Abstract

Glassy volcanic rocks and their metamorphosed equivalents are a recently realized setting in the search for traces of early life on Earth, as revealed by ichnofossils. Numerous authors have demonstrated that the record of microbial colonization of submarine basaltic glass extends to at least 3.5 Ga. Microbes rapidly colonize the glassy surfaces along fractures and cracks exposed to water, producing characteristic granular and tubular bioalteration textures. We present results of a mineralogical study of the materials mineralizing bioalteration structures in oceanic crust samples from the Ontong Java Plateau (OJP), and subaqueously emplaced, formerly glassy, basaltic rocks from the Abitibi greenstone belt (AGB). Previously reported Ca-and Ti-rich material in the OJP tubules was determined to be very fine-grained crystalline titanite (CaTiSiO 5 ) by micro X-ray diffraction (μXRD).

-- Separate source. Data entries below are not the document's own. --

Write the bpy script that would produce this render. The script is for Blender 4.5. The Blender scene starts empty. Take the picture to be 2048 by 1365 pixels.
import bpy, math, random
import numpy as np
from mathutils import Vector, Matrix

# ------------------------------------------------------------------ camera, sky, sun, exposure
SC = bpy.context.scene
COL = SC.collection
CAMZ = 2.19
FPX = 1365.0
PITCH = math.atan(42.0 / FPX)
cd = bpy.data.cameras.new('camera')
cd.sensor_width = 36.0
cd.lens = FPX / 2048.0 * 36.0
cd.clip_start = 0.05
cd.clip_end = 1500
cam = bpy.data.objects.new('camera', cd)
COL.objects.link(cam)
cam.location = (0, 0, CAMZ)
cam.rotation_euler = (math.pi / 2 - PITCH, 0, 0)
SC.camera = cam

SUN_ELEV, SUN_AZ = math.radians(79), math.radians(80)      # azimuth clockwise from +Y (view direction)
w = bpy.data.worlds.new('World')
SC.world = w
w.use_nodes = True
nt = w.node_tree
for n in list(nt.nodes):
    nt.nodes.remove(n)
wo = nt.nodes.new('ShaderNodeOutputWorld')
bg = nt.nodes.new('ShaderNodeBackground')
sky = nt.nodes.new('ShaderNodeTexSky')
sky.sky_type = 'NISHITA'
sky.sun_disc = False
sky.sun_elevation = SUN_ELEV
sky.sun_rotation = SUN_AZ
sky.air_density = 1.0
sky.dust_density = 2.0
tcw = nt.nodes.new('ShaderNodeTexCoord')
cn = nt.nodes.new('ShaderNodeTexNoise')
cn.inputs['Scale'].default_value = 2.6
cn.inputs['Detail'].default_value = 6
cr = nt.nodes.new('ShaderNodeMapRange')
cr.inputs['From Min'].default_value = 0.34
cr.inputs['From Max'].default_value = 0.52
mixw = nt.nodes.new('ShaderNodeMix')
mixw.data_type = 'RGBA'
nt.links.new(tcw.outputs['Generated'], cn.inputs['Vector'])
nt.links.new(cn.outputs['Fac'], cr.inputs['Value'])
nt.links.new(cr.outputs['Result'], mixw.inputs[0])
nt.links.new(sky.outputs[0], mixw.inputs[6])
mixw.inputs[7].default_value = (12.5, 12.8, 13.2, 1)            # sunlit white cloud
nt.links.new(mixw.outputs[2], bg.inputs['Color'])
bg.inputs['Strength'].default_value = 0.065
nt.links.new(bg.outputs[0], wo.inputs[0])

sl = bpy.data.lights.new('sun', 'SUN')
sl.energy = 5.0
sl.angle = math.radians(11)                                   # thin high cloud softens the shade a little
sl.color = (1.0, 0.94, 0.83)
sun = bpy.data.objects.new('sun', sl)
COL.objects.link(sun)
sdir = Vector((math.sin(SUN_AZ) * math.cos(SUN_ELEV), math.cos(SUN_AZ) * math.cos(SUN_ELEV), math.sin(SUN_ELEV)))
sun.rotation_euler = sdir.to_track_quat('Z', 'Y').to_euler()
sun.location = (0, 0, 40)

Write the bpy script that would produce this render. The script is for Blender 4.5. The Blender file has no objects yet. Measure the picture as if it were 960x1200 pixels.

Formerly glassy pillow lavas and interpillow hyaloclastites in AGB samples contain tubular and granular structures that also have been preserved by titanite mineralization, as confirmed by μXRD. Titanite mineralization associated with bioalteration in the OJP samples strongly suggests that mineralization of these trace fossils occurred penecontemporaneously with bioalteration. Early precipitation of titanite within the alteration structures enables their preservation in the geological record, potentially for billions of years in the absence of penetrative deformation. Mineralogical identification of titanite by in situ non-destructive μXRD has provided essential phase information, which is complementary to other microscopic and microanalytical data.